_Exercise brief:_ Your task is to transcribe all the entries exactly, excluding pictures.

******************************

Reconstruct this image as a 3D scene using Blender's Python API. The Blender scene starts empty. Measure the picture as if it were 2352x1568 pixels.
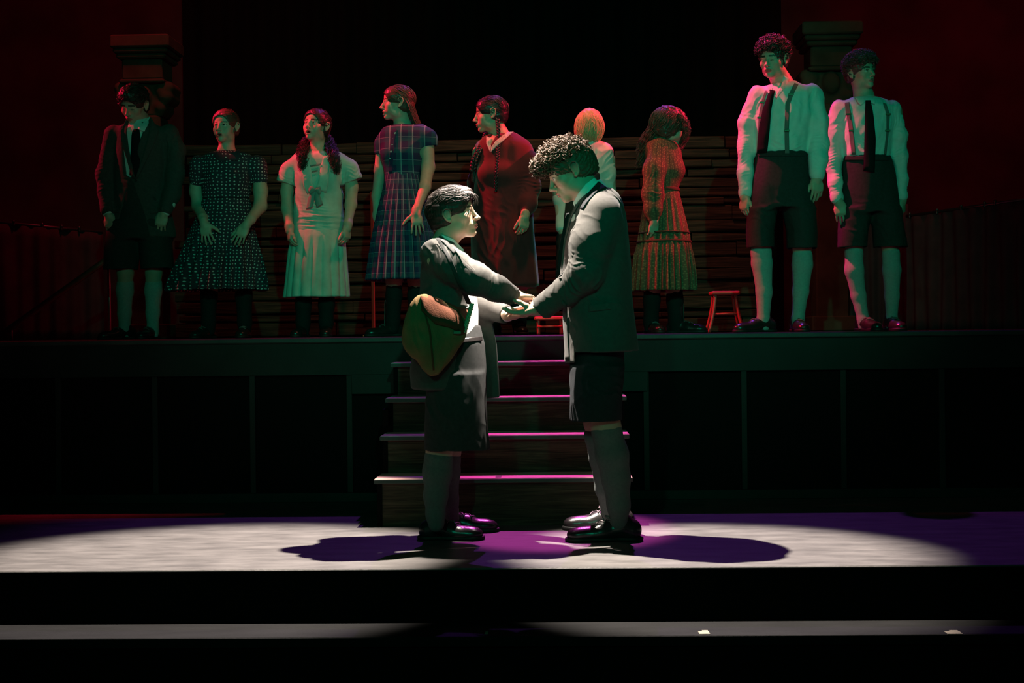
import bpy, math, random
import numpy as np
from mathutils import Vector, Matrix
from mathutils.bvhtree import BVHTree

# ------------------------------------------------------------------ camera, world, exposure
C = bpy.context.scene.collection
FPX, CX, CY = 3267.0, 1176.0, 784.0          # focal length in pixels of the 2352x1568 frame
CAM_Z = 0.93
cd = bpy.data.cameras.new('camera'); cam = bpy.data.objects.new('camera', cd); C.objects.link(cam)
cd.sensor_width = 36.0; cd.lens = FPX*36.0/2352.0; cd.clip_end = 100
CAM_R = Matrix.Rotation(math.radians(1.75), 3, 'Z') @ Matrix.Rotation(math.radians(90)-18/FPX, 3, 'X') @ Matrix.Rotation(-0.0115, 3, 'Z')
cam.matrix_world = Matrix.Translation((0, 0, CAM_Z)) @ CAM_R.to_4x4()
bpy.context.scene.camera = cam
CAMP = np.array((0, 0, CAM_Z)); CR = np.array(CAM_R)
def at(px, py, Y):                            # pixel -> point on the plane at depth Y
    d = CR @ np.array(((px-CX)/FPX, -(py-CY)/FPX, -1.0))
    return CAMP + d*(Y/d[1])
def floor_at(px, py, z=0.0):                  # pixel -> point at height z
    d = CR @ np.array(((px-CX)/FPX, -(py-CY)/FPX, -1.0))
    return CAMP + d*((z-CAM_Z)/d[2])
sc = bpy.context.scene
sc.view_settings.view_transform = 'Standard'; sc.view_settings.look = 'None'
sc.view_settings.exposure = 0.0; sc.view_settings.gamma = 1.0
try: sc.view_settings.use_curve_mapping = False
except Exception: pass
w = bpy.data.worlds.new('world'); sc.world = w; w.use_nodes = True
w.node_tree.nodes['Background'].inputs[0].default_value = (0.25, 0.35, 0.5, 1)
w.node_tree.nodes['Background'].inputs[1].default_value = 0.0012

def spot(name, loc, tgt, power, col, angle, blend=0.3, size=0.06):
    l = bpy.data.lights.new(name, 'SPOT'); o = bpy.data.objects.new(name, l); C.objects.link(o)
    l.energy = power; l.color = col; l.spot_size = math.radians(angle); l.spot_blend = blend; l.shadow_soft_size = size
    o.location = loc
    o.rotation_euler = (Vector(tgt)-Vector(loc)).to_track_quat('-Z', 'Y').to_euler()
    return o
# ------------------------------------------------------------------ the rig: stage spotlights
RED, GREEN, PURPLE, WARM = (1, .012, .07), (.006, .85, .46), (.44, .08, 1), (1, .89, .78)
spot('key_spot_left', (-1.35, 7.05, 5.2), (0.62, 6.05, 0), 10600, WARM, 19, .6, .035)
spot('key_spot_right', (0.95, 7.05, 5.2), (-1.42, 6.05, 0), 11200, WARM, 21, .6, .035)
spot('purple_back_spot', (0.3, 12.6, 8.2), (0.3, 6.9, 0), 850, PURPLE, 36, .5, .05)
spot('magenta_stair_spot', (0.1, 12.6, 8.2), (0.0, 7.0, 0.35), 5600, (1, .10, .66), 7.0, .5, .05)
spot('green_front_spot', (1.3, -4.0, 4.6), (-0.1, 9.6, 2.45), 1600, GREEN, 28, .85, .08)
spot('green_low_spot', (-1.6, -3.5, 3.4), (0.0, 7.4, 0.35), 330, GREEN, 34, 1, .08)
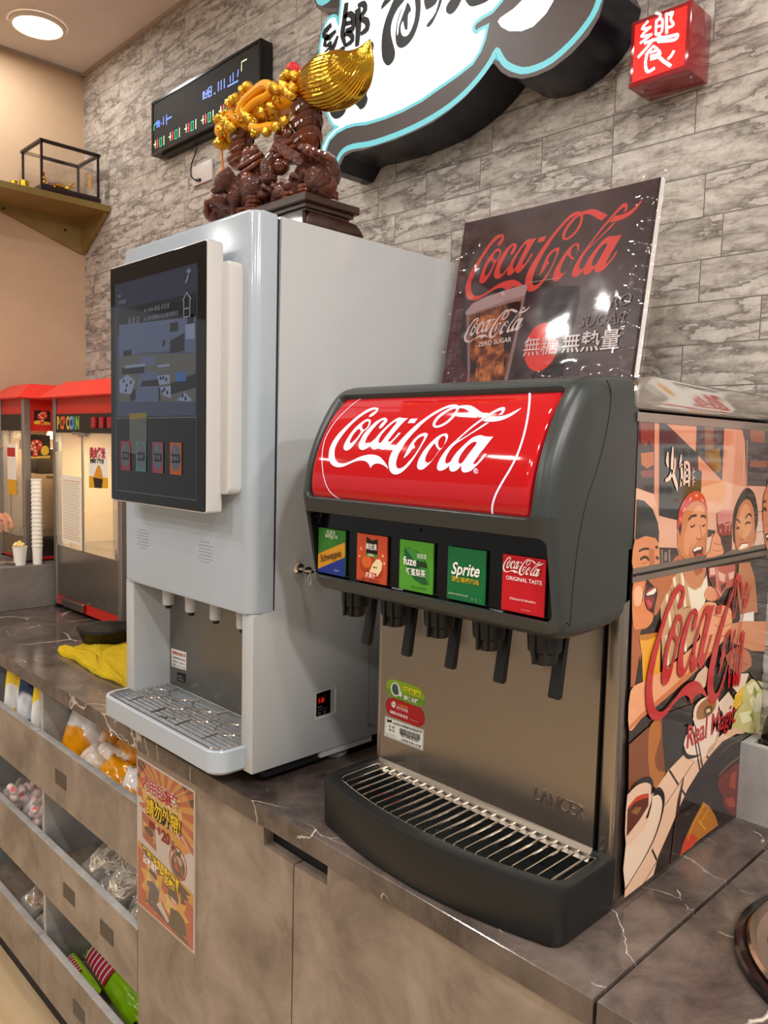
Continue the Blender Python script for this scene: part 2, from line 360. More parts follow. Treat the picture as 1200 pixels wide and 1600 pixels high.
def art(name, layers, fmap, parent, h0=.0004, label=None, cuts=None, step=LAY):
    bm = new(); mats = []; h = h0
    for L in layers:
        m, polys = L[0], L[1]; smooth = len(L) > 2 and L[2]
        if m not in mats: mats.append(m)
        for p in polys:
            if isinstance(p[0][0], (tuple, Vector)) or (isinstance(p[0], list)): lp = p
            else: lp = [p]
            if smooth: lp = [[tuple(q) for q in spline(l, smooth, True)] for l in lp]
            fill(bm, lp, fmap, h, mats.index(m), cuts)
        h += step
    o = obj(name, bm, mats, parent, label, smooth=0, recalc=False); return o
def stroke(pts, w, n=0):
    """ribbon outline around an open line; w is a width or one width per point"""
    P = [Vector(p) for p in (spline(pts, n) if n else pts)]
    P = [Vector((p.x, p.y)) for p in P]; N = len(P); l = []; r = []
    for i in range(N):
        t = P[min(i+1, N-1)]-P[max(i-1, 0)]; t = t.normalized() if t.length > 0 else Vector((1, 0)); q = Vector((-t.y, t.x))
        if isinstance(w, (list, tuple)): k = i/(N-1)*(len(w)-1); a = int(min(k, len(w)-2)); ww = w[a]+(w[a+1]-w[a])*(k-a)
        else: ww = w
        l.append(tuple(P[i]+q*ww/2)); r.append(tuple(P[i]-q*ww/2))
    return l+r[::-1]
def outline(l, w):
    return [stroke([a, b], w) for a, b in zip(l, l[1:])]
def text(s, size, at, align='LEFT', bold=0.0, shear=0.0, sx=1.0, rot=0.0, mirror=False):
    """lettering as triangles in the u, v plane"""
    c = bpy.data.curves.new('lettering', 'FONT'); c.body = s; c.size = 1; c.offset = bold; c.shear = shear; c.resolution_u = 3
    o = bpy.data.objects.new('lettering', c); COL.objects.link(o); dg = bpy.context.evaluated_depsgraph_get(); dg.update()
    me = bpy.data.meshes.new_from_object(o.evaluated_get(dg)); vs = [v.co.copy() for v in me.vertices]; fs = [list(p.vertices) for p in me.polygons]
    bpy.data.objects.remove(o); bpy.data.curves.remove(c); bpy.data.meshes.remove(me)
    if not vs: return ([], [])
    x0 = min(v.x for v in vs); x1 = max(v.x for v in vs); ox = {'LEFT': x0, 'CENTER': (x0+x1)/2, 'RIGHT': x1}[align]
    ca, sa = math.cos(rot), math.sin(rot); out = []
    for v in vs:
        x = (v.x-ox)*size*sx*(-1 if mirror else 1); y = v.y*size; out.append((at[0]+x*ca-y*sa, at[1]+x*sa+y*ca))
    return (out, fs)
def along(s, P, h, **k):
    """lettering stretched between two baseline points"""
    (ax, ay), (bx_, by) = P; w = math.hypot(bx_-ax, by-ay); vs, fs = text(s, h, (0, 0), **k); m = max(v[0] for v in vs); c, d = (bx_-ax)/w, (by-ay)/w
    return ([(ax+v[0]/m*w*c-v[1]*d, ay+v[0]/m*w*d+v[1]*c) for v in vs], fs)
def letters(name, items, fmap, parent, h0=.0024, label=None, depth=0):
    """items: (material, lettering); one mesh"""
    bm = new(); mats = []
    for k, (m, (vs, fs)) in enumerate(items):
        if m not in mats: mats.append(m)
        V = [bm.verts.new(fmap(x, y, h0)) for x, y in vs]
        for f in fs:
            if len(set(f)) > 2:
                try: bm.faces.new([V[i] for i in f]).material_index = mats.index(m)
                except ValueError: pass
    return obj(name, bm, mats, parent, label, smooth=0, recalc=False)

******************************

_Solved exercise:_
Reconstruct this image as a 3D scene using Blender's Python API. The Blender scene starts empty. Measure the picture as if it were 2352x1568 pixels.
import bpy, math, random
import numpy as np
from mathutils import Vector, Matrix
from mathutils.bvhtree import BVHTree

# ------------------------------------------------------------------ camera, world, exposure
C = bpy.context.scene.collection
FPX, CX, CY = 3267.0, 1176.0, 784.0          # focal length in pixels of the 2352x1568 frame
CAM_Z = 0.93
cd = bpy.data.cameras.new('camera'); cam = bpy.data.objects.new('camera', cd); C.objects.link(cam)
cd.sensor_width = 36.0; cd.lens = FPX*36.0/2352.0; cd.clip_end = 100
CAM_R = Matrix.Rotation(math.radians(1.75), 3, 'Z') @ Matrix.Rotation(math.radians(90)-18/FPX, 3, 'X') @ Matrix.Rotation(-0.0115, 3, 'Z')
cam.matrix_world = Matrix.Translation((0, 0, CAM_Z)) @ CAM_R.to_4x4()
bpy.context.scene.camera = cam
CAMP = np.array((0, 0, CAM_Z)); CR = np.array(CAM_R)
def at(px, py, Y):                            # pixel -> point on the plane at depth Y
    d = CR @ np.array(((px-CX)/FPX, -(py-CY)/FPX, -1.0))
    return CAMP + d*(Y/d[1])
def floor_at(px, py, z=0.0):                  # pixel -> point at height z
    d = CR @ np.array(((px-CX)/FPX, -(py-CY)/FPX, -1.0))
    return CAMP + d*((z-CAM_Z)/d[2])
sc = bpy.context.scene
sc.view_settings.view_transform = 'Standard'; sc.view_settings.look = 'None'
sc.view_settings.exposure = 0.0; sc.view_settings.gamma = 1.0
try: sc.view_settings.use_curve_mapping = False
except Exception: pass
w = bpy.data.worlds.new('world'); sc.world = w; w.use_nodes = True
w.node_tree.nodes['Background'].inputs[0].default_value = (0.25, 0.35, 0.5, 1)
w.node_tree.nodes['Background'].inputs[1].default_value = 0.0012

def spot(name, loc, tgt, power, col, angle, blend=0.3, size=0.06):
    l = bpy.data.lights.new(name, 'SPOT'); o = bpy.data.objects.new(name, l); C.objects.link(o)
    l.energy = power; l.color = col; l.spot_size = math.radians(angle); l.spot_blend = blend; l.shadow_soft_size = size
    o.location = loc
    o.rotation_euler = (Vector(tgt)-Vector(loc)).to_track_quat('-Z', 'Y').to_euler()
    return o
# ------------------------------------------------------------------ the rig: stage spotlights
RED, GREEN, PURPLE, WARM = (1, .012, .07), (.006, .85, .46), (.44, .08, 1), (1, .89, .78)
spot('key_spot_left', (-1.35, 7.05, 5.2), (0.62, 6.05, 0), 10600, WARM, 19, .6, .035)
spot('key_spot_right', (0.95, 7.05, 5.2), (-1.42, 6.05, 0), 11200, WARM, 21, .6, .035)
spot('purple_back_spot', (0.3, 12.6, 8.2), (0.3, 6.9, 0), 850, PURPLE, 36, .5, .05)
spot('magenta_stair_spot', (0.1, 12.6, 8.2), (0.0, 7.0, 0.35), 5600, (1, .10, .66), 7.0, .5, .05)
spot('green_front_spot', (1.3, -4.0, 4.6), (-0.1, 9.6, 2.45), 1600, GREEN, 28, .85, .08)
spot('green_low_spot', (-1.6, -3.5, 3.4), (0.0, 7.4, 0.35), 330, GREEN, 34, 1, .08)
Continue the Blender Python script for this scene: part 2, from line 360. More parts follow. Treat the picture as 1200 pixels wide and 1600 pixels high.
def art(name, layers, fmap, parent, h0=.0004, label=None, cuts=None, step=LAY):
    bm = new(); mats = []; h = h0
    for L in layers:
        m, polys = L[0], L[1]; smooth = len(L) > 2 and L[2]
        if m not in mats: mats.append(m)
        for p in polys:
            if isinstance(p[0][0], (tuple, Vector)) or (isinstance(p[0], list)): lp = p
            else: lp = [p]
            if smooth: lp = [[tuple(q) for q in spline(l, smooth, True)] for l in lp]
            fill(bm, lp, fmap, h, mats.index(m), cuts)
        h += step
    o = obj(name, bm, mats, parent, label, smooth=0, recalc=False); return o
def stroke(pts, w, n=0):
    """ribbon outline around an open line; w is a width or one width per point"""
    P = [Vector(p) for p in (spline(pts, n) if n else pts)]
    P = [Vector((p.x, p.y)) for p in P]; N = len(P); l = []; r = []
    for i in range(N):
        t = P[min(i+1, N-1)]-P[max(i-1, 0)]; t = t.normalized() if t.length > 0 else Vector((1, 0)); q = Vector((-t.y, t.x))
        if isinstance(w, (list, tuple)): k = i/(N-1)*(len(w)-1); a = int(min(k, len(w)-2)); ww = w[a]+(w[a+1]-w[a])*(k-a)
        else: ww = w
        l.append(tuple(P[i]+q*ww/2)); r.append(tuple(P[i]-q*ww/2))
    return l+r[::-1]
def outline(l, w):
    return [stroke([a, b], w) for a, b in zip(l, l[1:])]
def text(s, size, at, align='LEFT', bold=0.0, shear=0.0, sx=1.0, rot=0.0, mirror=False):
    """lettering as triangles in the u, v plane"""
    c = bpy.data.curves.new('lettering', 'FONT'); c.body = s; c.size = 1; c.offset = bold; c.shear = shear; c.resolution_u = 3
    o = bpy.data.objects.new('lettering', c); COL.objects.link(o); dg = bpy.context.evaluated_depsgraph_get(); dg.update()
    me = bpy.data.meshes.new_from_object(o.evaluated_get(dg)); vs = [v.co.copy() for v in me.vertices]; fs = [list(p.vertices) for p in me.polygons]
    bpy.data.objects.remove(o); bpy.data.curves.remove(c); bpy.data.meshes.remove(me)
    if not vs: return ([], [])
    x0 = min(v.x for v in vs); x1 = max(v.x for v in vs); ox = {'LEFT': x0, 'CENTER': (x0+x1)/2, 'RIGHT': x1}[align]
    ca, sa = math.cos(rot), math.sin(rot); out = []
    for v in vs:
        x = (v.x-ox)*size*sx*(-1 if mirror else 1); y = v.y*size; out.append((at[0]+x*ca-y*sa, at[1]+x*sa+y*ca))
    return (out, fs)
def along(s, P, h, **k):
    """lettering stretched between two baseline points"""
    (ax, ay), (bx_, by) = P; w = math.hypot(bx_-ax, by-ay); vs, fs = text(s, h, (0, 0), **k); m = max(v[0] for v in vs); c, d = (bx_-ax)/w, (by-ay)/w
    return ([(ax+v[0]/m*w*c-v[1]*d, ay+v[0]/m*w*d+v[1]*c) for v in vs], fs)
def letters(name, items, fmap, parent, h0=.0024, label=None, depth=0):
    """items: (material, lettering); one mesh"""
    bm = new(); mats = []
    for k, (m, (vs, fs)) in enumerate(items):
        if m not in mats: mats.append(m)
        V = [bm.verts.new(fmap(x, y, h0)) for x, y in vs]
        for f in fs:
            if len(set(f)) > 2:
                try: bm.faces.new([V[i] for i in f]).material_index = mats.index(m)
                except ValueError: pass
    return obj(name, bm, mats, parent, label, smooth=0, recalc=False)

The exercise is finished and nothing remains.